» **Problem to work on**
Identify the lines that include the word "picture", then copy all of them.

» **Information shown**
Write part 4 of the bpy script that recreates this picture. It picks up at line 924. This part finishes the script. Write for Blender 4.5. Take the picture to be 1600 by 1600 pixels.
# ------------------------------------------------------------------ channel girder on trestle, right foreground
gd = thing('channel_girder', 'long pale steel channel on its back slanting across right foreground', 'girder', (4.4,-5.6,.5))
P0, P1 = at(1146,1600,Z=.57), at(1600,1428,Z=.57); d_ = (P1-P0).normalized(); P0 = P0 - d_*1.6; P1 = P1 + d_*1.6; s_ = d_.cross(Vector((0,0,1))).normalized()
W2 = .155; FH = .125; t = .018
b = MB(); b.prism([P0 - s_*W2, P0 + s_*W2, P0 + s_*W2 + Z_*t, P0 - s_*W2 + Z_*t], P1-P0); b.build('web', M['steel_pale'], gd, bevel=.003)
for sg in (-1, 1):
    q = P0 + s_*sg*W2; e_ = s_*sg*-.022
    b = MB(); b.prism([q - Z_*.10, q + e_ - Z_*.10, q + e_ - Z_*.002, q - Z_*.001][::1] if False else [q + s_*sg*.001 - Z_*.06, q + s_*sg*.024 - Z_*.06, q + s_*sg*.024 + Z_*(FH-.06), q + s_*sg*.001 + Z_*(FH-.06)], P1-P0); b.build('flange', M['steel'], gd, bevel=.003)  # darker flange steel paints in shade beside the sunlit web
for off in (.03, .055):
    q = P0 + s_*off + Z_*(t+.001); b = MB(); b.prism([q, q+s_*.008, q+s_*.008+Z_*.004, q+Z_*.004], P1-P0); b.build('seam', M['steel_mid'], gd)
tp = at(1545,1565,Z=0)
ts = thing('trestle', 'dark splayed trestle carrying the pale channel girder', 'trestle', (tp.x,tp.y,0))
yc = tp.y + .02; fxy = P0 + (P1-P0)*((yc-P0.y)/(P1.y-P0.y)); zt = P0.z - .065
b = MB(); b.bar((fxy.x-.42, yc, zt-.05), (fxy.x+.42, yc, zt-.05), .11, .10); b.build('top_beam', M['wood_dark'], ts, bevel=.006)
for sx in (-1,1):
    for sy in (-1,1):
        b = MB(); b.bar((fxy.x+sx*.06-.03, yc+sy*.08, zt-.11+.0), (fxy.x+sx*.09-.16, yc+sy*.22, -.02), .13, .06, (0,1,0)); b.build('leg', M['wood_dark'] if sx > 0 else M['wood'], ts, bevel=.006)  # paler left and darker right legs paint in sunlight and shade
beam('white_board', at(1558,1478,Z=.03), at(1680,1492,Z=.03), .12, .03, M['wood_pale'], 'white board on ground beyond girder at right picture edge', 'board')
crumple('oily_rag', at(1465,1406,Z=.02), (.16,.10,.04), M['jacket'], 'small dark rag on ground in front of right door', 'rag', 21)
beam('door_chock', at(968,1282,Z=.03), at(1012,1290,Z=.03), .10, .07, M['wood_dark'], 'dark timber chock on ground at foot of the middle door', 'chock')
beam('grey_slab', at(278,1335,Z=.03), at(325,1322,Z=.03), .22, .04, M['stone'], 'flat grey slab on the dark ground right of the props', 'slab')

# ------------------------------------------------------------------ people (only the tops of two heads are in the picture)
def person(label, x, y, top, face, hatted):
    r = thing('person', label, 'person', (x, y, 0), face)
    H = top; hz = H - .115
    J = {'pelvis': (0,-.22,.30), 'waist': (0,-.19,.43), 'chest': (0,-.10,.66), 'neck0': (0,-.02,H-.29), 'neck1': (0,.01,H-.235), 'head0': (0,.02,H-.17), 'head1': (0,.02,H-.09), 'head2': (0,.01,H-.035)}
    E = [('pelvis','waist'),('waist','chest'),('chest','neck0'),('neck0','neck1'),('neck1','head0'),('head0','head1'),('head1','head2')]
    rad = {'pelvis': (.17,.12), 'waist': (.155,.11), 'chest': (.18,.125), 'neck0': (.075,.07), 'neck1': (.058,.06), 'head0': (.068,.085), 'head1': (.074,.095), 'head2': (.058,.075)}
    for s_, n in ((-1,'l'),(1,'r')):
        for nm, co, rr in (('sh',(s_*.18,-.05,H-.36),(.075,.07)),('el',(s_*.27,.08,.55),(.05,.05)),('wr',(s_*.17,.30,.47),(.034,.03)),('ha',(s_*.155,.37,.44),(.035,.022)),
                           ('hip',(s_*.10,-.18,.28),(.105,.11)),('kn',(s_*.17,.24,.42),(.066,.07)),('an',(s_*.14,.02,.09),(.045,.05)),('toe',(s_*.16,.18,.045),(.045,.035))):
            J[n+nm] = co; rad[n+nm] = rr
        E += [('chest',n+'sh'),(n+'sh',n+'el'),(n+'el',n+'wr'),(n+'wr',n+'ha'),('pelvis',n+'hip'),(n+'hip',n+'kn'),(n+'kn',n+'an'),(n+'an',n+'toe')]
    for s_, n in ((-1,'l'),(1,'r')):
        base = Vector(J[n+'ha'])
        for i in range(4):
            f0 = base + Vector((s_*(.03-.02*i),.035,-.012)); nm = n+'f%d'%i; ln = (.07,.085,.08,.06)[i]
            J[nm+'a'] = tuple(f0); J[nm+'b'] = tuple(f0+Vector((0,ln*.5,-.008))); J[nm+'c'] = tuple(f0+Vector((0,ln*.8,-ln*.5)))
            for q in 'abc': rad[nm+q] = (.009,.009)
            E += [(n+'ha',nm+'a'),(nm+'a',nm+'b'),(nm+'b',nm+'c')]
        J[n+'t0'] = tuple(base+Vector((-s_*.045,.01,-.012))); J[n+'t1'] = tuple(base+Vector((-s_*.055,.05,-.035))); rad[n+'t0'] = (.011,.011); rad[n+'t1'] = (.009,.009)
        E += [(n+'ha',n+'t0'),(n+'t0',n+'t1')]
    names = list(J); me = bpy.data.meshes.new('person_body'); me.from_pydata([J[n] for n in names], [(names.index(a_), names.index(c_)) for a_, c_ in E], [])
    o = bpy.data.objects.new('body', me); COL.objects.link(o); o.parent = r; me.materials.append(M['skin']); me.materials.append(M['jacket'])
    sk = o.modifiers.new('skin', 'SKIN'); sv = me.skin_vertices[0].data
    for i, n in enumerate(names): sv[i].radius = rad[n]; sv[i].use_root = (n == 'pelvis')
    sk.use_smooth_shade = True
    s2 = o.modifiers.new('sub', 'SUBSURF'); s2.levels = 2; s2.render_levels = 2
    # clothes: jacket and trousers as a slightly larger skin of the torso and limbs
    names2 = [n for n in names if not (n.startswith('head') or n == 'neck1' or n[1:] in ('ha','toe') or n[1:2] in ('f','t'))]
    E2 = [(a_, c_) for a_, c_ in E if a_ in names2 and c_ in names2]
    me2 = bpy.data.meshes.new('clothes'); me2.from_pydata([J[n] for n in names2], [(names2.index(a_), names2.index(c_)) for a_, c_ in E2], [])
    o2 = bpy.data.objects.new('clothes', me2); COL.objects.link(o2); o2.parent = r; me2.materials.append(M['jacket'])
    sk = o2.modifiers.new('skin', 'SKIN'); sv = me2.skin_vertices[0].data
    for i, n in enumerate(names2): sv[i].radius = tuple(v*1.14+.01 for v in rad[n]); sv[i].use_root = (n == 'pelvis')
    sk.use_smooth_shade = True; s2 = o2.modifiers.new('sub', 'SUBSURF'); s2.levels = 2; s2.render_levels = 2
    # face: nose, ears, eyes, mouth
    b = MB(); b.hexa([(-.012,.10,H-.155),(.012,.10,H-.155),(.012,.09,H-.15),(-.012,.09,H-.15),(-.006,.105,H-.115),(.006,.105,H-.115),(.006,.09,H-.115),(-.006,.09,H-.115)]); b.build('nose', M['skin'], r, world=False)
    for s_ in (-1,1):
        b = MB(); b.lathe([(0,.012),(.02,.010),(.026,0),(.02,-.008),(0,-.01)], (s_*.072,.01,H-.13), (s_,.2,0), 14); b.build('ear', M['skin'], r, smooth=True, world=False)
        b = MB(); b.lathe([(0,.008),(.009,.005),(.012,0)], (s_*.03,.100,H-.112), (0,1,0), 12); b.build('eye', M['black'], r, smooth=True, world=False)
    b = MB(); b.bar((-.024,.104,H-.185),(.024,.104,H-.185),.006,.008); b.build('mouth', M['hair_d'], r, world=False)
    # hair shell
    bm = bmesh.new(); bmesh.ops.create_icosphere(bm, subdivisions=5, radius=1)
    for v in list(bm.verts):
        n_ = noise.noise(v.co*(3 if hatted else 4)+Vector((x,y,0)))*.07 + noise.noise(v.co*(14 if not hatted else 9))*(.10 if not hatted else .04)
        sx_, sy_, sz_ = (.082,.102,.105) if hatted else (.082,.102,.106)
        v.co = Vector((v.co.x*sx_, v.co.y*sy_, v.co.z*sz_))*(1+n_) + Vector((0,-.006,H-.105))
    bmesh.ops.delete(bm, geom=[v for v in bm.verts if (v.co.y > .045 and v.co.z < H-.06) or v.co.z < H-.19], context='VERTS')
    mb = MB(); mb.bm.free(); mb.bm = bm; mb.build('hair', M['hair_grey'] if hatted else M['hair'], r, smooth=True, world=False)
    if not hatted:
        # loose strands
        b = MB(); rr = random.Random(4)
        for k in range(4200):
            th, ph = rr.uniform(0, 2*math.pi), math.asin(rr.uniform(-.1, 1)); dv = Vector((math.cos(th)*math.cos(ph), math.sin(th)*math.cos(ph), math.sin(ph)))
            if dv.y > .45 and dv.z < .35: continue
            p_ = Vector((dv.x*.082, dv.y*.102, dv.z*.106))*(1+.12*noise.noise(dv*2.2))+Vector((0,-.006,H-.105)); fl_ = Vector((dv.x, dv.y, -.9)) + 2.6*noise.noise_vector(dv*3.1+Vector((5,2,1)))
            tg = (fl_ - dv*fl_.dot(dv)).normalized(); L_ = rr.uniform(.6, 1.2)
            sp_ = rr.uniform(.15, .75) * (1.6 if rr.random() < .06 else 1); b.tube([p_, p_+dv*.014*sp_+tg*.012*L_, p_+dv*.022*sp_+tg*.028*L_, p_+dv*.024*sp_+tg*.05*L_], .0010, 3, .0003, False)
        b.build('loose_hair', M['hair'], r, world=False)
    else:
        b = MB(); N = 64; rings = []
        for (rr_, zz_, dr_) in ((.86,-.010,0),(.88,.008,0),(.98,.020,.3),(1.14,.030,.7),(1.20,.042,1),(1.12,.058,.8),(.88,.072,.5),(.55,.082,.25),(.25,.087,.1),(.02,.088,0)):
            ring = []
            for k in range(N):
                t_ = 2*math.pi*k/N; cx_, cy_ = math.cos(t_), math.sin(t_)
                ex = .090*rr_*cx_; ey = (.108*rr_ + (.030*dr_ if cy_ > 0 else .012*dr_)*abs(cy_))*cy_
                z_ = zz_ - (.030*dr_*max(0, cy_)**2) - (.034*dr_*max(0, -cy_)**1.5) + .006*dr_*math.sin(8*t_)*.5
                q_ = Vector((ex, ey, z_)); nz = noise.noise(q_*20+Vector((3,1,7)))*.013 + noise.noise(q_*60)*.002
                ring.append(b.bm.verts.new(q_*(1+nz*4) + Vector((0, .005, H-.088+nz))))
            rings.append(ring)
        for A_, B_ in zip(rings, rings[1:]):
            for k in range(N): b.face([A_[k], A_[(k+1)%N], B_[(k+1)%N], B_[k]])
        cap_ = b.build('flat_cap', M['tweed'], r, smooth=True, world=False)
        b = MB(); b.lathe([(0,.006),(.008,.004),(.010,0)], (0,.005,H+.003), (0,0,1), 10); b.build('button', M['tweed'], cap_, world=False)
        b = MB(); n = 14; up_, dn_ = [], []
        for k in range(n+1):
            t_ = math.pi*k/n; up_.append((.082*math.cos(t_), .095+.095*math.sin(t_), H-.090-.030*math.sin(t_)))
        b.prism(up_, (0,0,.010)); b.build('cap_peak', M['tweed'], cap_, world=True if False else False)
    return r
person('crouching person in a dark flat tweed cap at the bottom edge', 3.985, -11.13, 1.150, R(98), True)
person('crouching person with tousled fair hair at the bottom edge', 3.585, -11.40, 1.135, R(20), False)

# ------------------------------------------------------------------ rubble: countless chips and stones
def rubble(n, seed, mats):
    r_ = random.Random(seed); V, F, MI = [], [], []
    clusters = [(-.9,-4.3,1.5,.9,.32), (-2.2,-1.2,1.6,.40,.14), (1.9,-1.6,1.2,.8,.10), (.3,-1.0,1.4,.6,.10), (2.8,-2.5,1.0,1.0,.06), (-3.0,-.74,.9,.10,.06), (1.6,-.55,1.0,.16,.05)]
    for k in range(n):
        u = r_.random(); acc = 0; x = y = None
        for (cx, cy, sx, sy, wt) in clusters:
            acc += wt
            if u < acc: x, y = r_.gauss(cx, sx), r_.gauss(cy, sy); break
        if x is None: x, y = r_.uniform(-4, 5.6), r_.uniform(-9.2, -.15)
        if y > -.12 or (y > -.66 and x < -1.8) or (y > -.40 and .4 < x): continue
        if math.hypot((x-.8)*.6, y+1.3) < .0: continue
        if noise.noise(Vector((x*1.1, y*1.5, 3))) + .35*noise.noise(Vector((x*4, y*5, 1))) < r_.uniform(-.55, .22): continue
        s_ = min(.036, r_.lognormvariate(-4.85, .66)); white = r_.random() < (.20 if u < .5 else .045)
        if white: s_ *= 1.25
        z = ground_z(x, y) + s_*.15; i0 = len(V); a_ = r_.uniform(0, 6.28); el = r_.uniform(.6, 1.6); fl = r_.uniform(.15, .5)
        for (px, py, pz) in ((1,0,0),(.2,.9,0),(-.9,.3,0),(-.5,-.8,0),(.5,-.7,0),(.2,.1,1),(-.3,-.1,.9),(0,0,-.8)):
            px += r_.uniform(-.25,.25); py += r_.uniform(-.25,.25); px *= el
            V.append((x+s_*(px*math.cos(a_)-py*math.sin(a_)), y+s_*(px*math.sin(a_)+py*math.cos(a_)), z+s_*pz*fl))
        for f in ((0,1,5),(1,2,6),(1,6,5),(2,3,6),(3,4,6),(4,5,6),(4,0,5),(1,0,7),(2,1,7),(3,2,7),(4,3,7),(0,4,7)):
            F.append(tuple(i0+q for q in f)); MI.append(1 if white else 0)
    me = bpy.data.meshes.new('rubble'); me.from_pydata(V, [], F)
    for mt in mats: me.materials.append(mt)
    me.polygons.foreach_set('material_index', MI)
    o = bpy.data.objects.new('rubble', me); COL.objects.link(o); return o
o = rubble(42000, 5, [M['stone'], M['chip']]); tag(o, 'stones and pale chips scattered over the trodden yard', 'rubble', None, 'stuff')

» **The completed task**
Write part 4 of the bpy script that recreates this picture. It picks up at line 924. This part finishes the script. Write for Blender 4.5. Take the picture to be 1600 by 1600 pixels.
beam('white_board', at(1558,1478,Z=.03), at(1680,1492,Z=.03), .12, .03, M['wood_pale'], 'white board on ground beyond girder at right picture edge', 'board')
# ------------------------------------------------------------------ people (only the tops of two heads are in the picture)